> _WHAT THE EXERCISE ASKS_:
Give only the count of lines containing "empty".

··· DATASET EXCERPTS ···

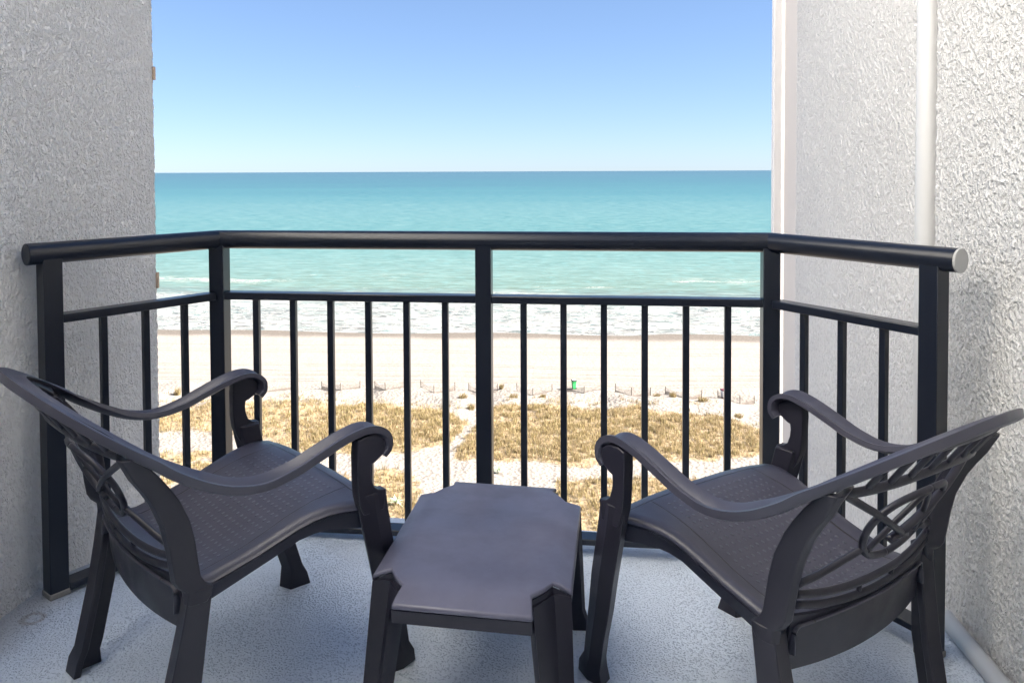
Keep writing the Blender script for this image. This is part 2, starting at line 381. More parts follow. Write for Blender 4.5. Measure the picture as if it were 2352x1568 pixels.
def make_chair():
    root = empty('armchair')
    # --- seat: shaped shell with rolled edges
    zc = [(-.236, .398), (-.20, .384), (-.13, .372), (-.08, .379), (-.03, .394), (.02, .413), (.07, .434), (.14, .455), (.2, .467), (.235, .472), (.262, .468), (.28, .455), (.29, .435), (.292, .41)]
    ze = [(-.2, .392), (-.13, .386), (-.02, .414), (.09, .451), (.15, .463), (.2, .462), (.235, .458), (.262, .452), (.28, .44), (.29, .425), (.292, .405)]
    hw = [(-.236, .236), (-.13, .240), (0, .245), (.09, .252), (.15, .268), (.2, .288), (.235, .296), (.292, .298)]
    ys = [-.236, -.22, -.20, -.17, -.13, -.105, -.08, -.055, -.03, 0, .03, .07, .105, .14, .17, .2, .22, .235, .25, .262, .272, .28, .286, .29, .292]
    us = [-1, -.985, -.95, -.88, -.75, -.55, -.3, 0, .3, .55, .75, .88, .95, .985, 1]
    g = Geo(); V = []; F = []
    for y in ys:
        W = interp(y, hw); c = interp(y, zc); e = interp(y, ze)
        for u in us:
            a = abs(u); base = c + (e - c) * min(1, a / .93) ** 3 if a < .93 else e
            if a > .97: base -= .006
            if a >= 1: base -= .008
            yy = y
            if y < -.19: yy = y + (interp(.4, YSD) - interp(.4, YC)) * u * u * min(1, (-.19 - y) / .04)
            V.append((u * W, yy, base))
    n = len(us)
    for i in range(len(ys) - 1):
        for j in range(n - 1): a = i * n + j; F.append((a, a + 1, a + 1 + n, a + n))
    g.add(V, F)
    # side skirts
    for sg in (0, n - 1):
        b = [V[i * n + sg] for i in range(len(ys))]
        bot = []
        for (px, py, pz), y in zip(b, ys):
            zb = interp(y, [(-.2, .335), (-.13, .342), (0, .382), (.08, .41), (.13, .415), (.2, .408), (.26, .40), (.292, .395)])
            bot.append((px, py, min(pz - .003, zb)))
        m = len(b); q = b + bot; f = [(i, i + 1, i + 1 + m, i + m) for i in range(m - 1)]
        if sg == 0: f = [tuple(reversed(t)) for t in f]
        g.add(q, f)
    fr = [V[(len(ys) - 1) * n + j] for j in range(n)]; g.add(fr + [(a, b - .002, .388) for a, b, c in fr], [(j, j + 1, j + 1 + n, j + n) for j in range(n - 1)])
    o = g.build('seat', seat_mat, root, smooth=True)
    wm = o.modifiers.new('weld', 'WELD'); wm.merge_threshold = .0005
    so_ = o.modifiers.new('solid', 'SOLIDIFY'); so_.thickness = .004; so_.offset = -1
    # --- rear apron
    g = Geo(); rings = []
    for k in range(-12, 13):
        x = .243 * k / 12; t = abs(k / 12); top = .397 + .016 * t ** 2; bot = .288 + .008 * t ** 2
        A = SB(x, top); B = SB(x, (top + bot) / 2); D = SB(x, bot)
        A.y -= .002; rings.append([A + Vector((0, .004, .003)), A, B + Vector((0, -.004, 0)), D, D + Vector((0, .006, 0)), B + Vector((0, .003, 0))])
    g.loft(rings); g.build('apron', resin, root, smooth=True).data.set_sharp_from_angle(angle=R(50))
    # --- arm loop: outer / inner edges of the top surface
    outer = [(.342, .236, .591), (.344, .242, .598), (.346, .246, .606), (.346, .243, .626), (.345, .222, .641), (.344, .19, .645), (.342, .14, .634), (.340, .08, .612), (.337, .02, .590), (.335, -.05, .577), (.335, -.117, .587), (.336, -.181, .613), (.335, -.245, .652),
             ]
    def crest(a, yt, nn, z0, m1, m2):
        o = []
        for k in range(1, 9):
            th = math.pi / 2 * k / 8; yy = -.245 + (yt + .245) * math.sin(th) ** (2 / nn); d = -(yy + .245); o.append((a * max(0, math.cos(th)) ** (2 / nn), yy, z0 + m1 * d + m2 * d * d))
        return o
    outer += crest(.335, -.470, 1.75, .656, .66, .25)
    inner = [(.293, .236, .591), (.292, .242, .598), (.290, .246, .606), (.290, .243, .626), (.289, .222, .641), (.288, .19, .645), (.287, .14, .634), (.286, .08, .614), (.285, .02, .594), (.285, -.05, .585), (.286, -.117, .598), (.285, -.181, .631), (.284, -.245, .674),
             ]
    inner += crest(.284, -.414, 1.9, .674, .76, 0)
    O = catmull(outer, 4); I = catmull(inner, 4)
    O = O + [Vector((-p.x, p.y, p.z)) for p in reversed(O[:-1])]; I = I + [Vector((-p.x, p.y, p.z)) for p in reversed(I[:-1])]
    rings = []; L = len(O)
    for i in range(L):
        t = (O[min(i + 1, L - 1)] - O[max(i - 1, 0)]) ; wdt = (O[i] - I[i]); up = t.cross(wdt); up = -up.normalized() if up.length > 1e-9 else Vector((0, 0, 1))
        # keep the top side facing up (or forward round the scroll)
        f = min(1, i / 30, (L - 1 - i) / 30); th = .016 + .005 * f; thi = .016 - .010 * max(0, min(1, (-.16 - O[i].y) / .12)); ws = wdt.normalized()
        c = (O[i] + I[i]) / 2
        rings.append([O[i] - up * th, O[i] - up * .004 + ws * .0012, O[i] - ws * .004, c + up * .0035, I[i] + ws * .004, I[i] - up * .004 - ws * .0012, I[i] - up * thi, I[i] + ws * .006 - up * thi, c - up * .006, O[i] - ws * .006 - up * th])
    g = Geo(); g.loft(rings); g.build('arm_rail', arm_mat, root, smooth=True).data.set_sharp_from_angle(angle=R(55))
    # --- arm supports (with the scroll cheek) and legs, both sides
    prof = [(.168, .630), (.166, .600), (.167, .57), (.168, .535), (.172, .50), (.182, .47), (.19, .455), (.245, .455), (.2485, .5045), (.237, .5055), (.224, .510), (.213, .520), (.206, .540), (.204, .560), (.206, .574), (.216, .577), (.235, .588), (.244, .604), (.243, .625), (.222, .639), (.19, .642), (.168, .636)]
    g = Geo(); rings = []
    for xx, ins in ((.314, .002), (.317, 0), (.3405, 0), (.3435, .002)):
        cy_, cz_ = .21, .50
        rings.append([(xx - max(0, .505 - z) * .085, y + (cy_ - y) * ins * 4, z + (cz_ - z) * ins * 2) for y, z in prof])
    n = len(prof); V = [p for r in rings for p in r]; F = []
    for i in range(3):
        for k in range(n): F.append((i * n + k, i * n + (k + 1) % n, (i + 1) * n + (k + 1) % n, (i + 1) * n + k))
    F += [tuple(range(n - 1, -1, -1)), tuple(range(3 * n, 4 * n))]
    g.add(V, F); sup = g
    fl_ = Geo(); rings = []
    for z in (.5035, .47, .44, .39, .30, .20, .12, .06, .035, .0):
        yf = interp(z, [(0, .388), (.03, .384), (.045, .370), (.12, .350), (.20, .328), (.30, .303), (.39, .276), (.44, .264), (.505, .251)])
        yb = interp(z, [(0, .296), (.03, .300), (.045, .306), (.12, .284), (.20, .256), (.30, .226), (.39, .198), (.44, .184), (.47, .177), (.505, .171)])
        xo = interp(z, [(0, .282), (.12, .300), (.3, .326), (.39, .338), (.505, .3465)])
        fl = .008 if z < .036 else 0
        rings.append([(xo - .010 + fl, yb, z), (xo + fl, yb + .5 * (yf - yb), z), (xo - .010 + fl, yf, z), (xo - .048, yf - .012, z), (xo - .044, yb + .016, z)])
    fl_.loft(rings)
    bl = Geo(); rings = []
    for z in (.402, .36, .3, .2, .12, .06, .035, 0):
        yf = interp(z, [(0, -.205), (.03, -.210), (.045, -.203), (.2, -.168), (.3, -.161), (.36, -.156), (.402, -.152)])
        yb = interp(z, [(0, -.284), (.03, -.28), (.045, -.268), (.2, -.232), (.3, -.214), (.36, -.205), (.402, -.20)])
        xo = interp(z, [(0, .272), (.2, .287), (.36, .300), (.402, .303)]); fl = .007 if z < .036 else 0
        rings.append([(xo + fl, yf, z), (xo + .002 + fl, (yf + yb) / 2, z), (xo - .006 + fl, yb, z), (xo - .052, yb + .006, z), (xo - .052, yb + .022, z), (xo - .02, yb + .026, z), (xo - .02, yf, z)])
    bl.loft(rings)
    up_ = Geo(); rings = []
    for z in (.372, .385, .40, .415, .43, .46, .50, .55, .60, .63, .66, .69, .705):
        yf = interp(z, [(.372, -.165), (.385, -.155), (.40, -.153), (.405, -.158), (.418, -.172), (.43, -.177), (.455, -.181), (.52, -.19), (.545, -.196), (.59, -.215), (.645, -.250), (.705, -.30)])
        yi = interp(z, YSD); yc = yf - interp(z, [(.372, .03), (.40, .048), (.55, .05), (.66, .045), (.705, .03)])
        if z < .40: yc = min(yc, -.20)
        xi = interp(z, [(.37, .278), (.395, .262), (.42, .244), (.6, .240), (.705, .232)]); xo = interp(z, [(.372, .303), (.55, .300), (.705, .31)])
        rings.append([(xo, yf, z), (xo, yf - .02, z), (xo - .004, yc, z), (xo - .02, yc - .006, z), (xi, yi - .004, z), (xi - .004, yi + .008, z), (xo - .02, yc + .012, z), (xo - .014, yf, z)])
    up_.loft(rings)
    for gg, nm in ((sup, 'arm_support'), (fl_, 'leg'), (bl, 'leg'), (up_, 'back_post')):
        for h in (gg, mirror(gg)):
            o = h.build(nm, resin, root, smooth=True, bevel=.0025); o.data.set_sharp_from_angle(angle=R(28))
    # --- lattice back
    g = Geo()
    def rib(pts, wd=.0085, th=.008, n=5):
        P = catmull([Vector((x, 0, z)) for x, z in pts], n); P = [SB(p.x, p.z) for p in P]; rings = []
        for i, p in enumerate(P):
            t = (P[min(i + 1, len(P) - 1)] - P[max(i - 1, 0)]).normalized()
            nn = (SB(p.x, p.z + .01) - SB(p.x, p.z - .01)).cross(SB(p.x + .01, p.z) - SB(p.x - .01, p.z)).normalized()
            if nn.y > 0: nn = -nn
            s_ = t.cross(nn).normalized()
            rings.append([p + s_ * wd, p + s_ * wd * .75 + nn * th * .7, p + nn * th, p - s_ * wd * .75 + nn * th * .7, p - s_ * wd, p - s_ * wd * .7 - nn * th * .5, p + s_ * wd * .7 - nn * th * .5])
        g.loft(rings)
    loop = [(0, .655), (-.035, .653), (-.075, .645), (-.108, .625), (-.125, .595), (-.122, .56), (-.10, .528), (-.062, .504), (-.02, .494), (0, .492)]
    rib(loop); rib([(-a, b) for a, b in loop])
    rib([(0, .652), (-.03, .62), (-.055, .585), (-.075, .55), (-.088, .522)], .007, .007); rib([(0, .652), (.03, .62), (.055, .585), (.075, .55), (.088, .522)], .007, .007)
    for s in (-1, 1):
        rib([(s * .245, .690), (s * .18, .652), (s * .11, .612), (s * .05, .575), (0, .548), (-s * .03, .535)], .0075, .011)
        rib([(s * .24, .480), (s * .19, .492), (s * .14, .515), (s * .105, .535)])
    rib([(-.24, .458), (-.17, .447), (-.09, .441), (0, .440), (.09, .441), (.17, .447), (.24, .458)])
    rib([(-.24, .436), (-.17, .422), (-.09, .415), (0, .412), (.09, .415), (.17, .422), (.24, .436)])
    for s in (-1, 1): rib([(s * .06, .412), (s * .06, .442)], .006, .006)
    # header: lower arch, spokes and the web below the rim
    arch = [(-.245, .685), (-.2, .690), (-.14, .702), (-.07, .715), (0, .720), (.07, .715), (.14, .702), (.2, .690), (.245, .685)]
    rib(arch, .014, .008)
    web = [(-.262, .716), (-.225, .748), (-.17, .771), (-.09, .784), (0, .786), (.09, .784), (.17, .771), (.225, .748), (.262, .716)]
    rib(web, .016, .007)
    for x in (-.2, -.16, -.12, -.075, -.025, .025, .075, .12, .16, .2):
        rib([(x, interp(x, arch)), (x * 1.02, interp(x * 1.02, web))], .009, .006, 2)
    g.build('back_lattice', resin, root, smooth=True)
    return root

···
··· DATASET EXCERPTS ···

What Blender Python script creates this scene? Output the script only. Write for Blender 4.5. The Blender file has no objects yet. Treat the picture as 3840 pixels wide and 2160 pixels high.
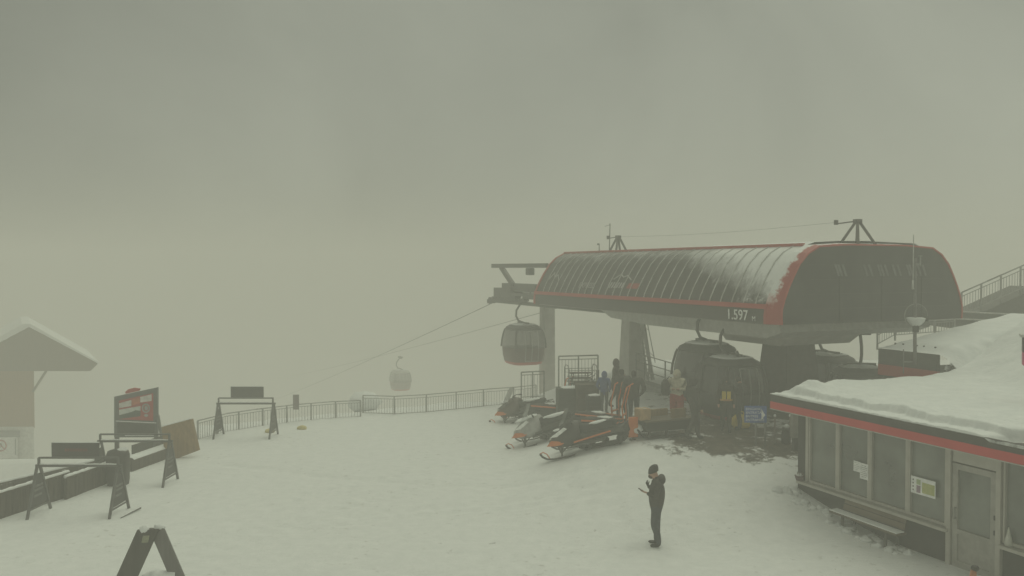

···
··· DATASET EXCERPTS ···

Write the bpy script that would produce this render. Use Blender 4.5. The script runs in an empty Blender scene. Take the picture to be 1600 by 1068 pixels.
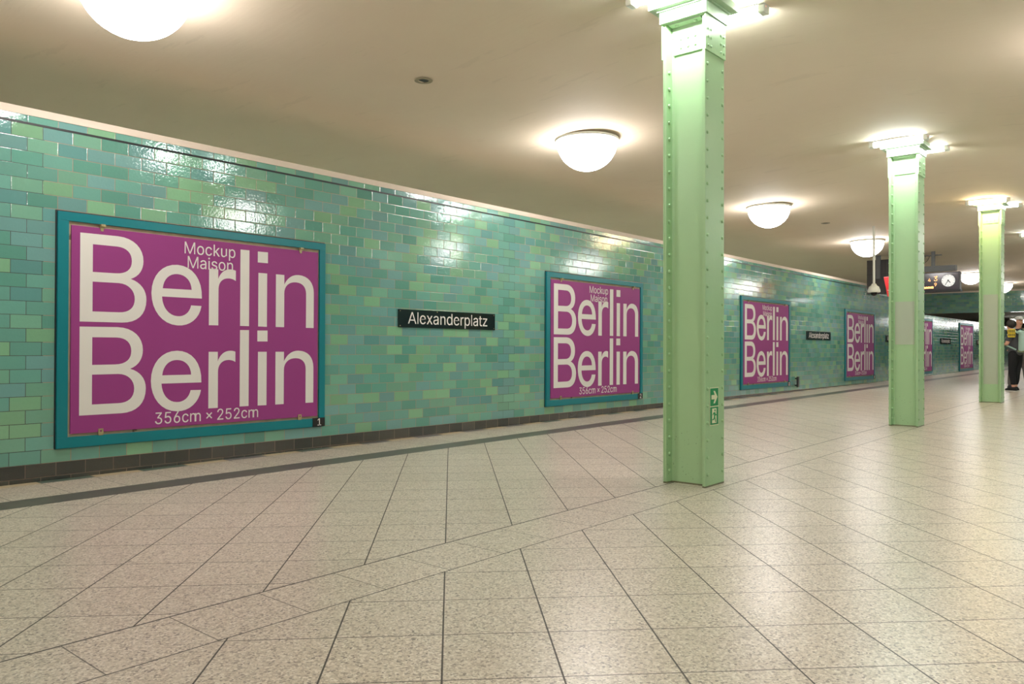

···

> _FULL OUTPUT_:
2